» Directions: Please repeat all of the listing exactly.

» Given data:
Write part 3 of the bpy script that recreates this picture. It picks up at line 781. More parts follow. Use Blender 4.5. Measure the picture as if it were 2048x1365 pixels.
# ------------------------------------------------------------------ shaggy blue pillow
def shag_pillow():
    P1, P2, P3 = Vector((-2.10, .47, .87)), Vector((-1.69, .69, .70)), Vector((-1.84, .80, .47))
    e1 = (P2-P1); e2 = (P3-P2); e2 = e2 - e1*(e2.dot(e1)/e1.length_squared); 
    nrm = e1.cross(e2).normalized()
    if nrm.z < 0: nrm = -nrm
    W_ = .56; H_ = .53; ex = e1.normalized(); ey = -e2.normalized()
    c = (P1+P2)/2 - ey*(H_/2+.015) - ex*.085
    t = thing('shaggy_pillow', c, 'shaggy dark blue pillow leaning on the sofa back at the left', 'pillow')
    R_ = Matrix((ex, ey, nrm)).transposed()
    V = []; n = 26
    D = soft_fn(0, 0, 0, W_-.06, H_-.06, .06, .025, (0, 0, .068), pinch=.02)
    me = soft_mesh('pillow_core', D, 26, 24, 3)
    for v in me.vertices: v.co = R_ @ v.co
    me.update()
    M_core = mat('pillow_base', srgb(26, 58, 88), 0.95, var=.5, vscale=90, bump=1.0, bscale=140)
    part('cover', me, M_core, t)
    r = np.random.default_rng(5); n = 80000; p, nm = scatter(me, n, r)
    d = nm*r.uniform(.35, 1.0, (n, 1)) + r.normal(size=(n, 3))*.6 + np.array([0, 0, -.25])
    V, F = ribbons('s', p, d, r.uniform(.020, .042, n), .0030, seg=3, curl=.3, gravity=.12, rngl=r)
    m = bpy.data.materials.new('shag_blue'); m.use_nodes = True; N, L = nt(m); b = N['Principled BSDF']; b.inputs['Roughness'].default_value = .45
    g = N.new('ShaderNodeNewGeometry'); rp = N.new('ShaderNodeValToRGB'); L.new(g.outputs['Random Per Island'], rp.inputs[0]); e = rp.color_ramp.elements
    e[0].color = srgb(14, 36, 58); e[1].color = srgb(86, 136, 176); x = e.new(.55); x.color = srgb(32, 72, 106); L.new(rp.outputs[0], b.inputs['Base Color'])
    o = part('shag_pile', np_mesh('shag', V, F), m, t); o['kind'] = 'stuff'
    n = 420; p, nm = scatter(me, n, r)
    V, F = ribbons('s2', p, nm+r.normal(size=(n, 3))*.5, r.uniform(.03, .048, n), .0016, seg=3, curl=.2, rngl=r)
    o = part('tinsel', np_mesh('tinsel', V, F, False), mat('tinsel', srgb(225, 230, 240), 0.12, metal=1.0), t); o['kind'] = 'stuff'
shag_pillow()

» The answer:
Write part 3 of the bpy script that recreates this picture. It picks up at line 781. More parts follow. Use Blender 4.5. Measure the picture as if it were 2048x1365 pixels.
# ------------------------------------------------------------------ shaggy blue pillow
def shag_pillow():
    P1, P2, P3 = Vector((-2.10, .47, .87)), Vector((-1.69, .69, .70)), Vector((-1.84, .80, .47))
    e1 = (P2-P1); e2 = (P3-P2); e2 = e2 - e1*(e2.dot(e1)/e1.length_squared); 
    nrm = e1.cross(e2).normalized()
    if nrm.z < 0: nrm = -nrm
    W_ = .56; H_ = .53; ex = e1.normalized(); ey = -e2.normalized()
    c = (P1+P2)/2 - ey*(H_/2+.015) - ex*.085
    t = thing('shaggy_pillow', c, 'shaggy dark blue pillow leaning on the sofa back at the left', 'pillow')
    R_ = Matrix((ex, ey, nrm)).transposed()
    V = []; n = 26
    D = soft_fn(0, 0, 0, W_-.06, H_-.06, .06, .025, (0, 0, .068), pinch=.02)
    me = soft_mesh('pillow_core', D, 26, 24, 3)
    for v in me.vertices: v.co = R_ @ v.co
    me.update()
    M_core = mat('pillow_base', srgb(26, 58, 88), 0.95, var=.5, vscale=90, bump=1.0, bscale=140)
    part('cover', me, M_core, t)
    r = np.random.default_rng(5); n = 80000; p, nm = scatter(me, n, r)
    d = nm*r.uniform(.35, 1.0, (n, 1)) + r.normal(size=(n, 3))*.6 + np.array([0, 0, -.25])
    V, F = ribbons('s', p, d, r.uniform(.020, .042, n), .0030, seg=3, curl=.3, gravity=.12, rngl=r)
    m = bpy.data.materials.new('shag_blue'); m.use_nodes = True; N, L = nt(m); b = N['Principled BSDF']; b.inputs['Roughness'].default_value = .45
    g = N.new('ShaderNodeNewGeometry'); rp = N.new('ShaderNodeValToRGB'); L.new(g.outputs['Random Per Island'], rp.inputs[0]); e = rp.color_ramp.elements
    e[0].color = srgb(14, 36, 58); e[1].color = srgb(86, 136, 176); x = e.new(.55); x.color = srgb(32, 72, 106); L.new(rp.outputs[0], b.inputs['Base Color'])
    o = part('shag_pile', np_mesh('shag', V, F), m, t); o['kind'] = 'stuff'
    n = 420; p, nm = scatter(me, n, r)
    V, F = ribbons('s2', p, nm+r.normal(size=(n, 3))*.5, r.uniform(.03, .048, n), .0016, seg=3, curl=.2, rngl=r)
    o = part('tinsel', np_mesh('tinsel', V, F, False), mat('tinsel', srgb(225, 230, 240), 0.12, metal=1.0), t); o['kind'] = 'stuff'
shag_pillow()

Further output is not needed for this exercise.